There is one accepted answer, but I don't get it quite. In fact that answer raised the few additional questions I liked to share.
1. How would you define the tails of the distribution?
Seams that this is a fundamental question. In this question you used the mathematical formulation of survival function but I guess you may define the tails based on areas: $(-inf, μ−3σ]$ and $[μ+3σ,inf)$.
My hypothesis is if some distribution has "fatter tail" that would be larger area under the PDF curve in that tail area. Is this a good definition of tails of just a simplification?
I can agree that on Wikipedia at the moment there are several suspicious satements at least regarding the fat tailed distribution evaluation based on skewness and kurtosis examination.
You confirmed: Please note that moments, like skewness or kurtosis, are not good for characterizing tail behavior.
2. Why the density is not the correct object to study?
PDF for continuous functions seams like the best possible function to study because it must add to 1 by definition.

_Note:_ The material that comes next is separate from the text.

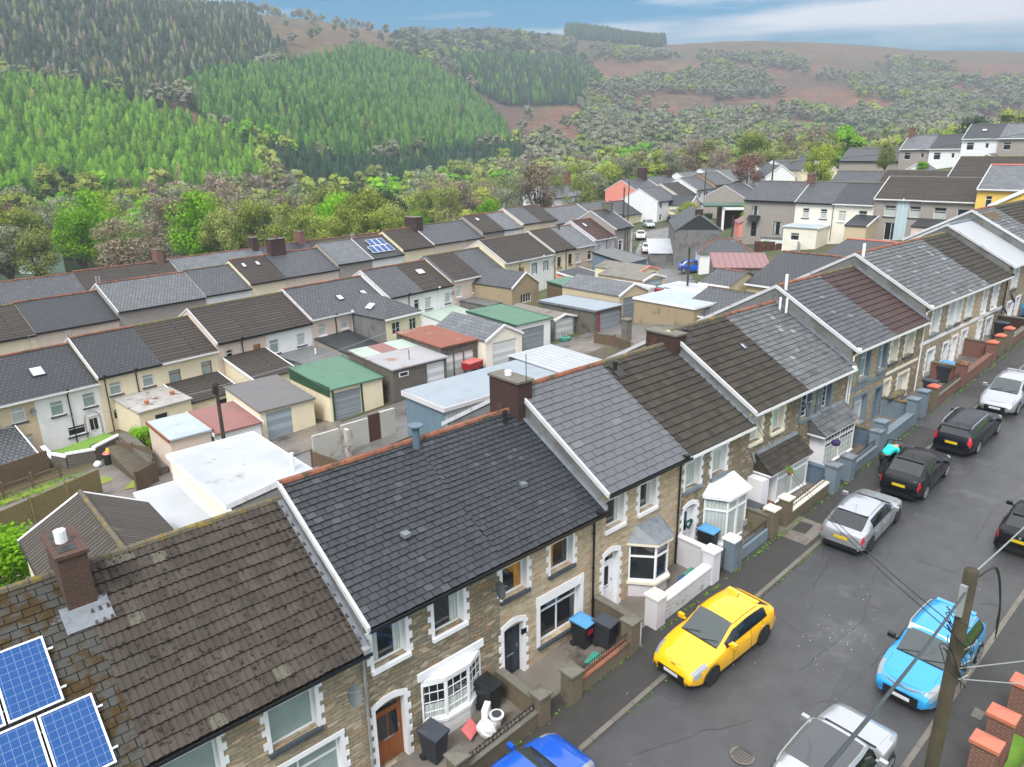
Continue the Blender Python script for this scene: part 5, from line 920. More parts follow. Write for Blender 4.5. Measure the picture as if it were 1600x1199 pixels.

So far I meat some distributions like Cauchy that don't have Moment Generating function i.e. don't have moments but how can continuous distribution be without a PDF?
Isn't that if we know the CDF ( I like the term cumulative in here) we should know the PDF?
3. CDF should be continuous, and this is the reason for the 2.
This is more like helping me to understand the dynamics behind your answer.
4. The terms fat-tailed and heavy-tailed are sometimes synonymous
This is from Wikipedia. Would you agree these are synonyms.
In here I think the term "long-tailed" is definitely not the synonym with the upper two. Possible confirmation would be fine.